Publié le 14 décembre 2016
Le concept de matérialité est apparu dans les communications RSE des entreprises ces dernières années. Ce terme vient du monde de l’audit financier et n’est pas toujours compris. S’agit-il d’une dynamique ponctuelle ou d’un changement profond ? Décryptage avec Géraldine Fort, déléguée générale de l’Orse.
Suite aux demandes des référentiels de reporting (tels que les lignes directrices du GRI, ou de l’IIRC), aux attentes des agences de notation extra financière, et aussi sans doute pour donner à la RSE une patine plus « financière », les entreprises se lancent de plus en plus dans l’élaboration de matrices de matérialité tout en regardant attentivement les pratiques de ses petits voisins.
La montée de ces pratiques s’observe notamment en analysant les rapports publics des entreprises : seules deux entreprises du CAC 40 avaient une approche de matérialité avant 2010 alors qu’en 2015, on en compte plus d’une vingtaine. Au plan international, les 24 Industry Group Leaders du Dow Jones Sustainability Index 2015 évoquent une approche de matérialité.
L’objectif de la matrice de matérialité : définir ses enjeux majeurs
Ce mot est complexe, pas toujours bien compris et pourtant, il a un objectif clair qui est partagé par chacun : définir ses enjeux majeurs.
Le consensus dans les entreprises semble s’arrêter là alors même qu’il n’est pas très explicite. Le périmètre des enjeux à prendre en compte n’est lui-même pas clair : certains font figurer leurs enjeux financiers, la solidité de leur entreprise, la performance économique, tandis que d’autres se limitent aux thématiques RSE.
Un autre débat émerge : tous les sujets doivent-ils faire l’objet d’un questionnement ou existe-t-il un socle incontournable qui ne sera pas pris en compte dans l’exercice ? Là encore, on voit des entreprises qui définissent des pré-requis qui ne rentrent pas dans leur exercice de matérialité car ils sont considérés d’office comme prioritaires. Ces pré-requis sont par exemple le respect des textes réglementaires, la réduction de l’absentéisme, le respect des droits des populations autochtones.

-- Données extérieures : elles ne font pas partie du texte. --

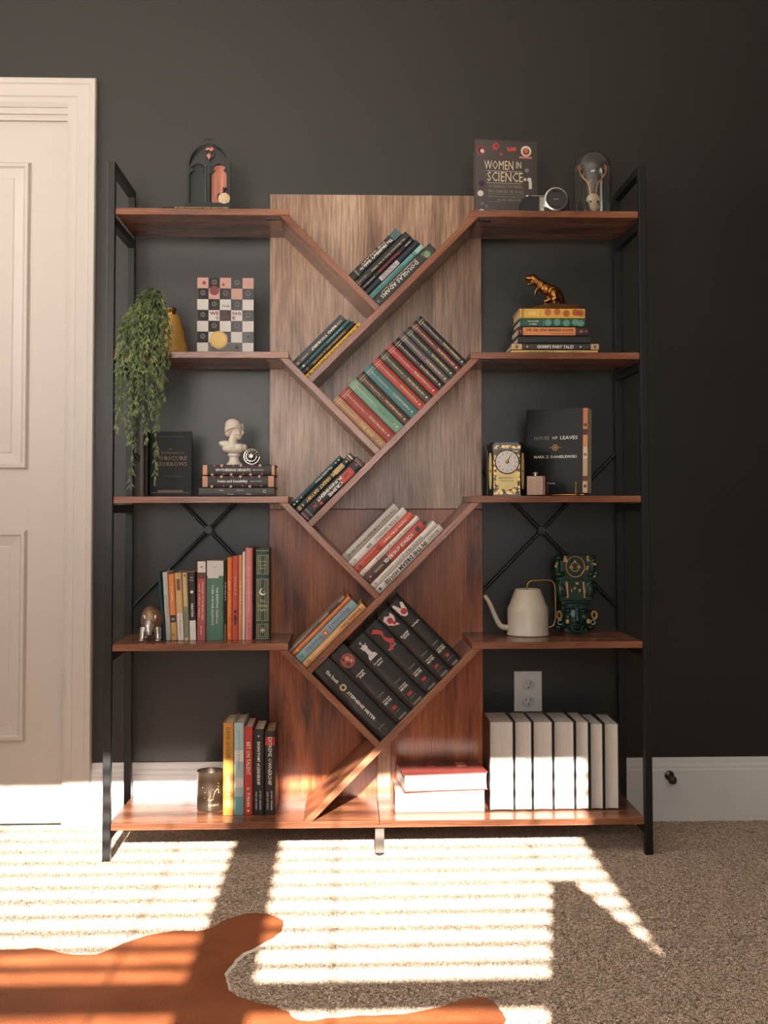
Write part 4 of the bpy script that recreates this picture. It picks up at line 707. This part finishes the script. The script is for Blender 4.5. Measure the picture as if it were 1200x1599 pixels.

Préparer une matrice de matérialité
La phase préparatoire de l’exercice, la méthodologie de définition des enjeux prioritaires, l’utilisation des résultats en interne et les informations communiquées à l’externe… La liste des actions est longue pour préparer une matrice de matérialité. Sans oublier un élément majeur mis en avant par les entreprises ayant vécu l’expérience : l’interaction avec l’ensemble des fonctions pour les impliquer dans la démarche.
Terminons enfin sur la communication externe : le niveau d’informations données est évidemment très différent d’une entreprise à une autre, mais ce qui peut parfois nous questionner, c’est le sens des informations transmises et leur cohérence. Un des exercices intéressant à réaliser est de comparer la liste des priorités suite à l’exercice de matérialité, la politique RSE et le sommaire du rapport RSE d’une même entreprise : on peut parfois se retrouver avec de véritables casse-têtes.
Ne parlons pas de la cohérence avec la politique économique de l’entreprise : autre sujet qui devrait rendre intelligible l’intérêt d’un exercice de matérialité pour l’ensemble de l’entreprise et pas seulement pour la direction RSE.
Lister les interrogations, étudier les possibilités explorées par les entreprises, ouvrir le dialogue avec l’ensemble des parties prenantes pour avoir leur point de vue sur le concept (organisations syndicales, fédération professionnelles, universitaires,…), c’est un chantier ouvert actuellement à l’Orse.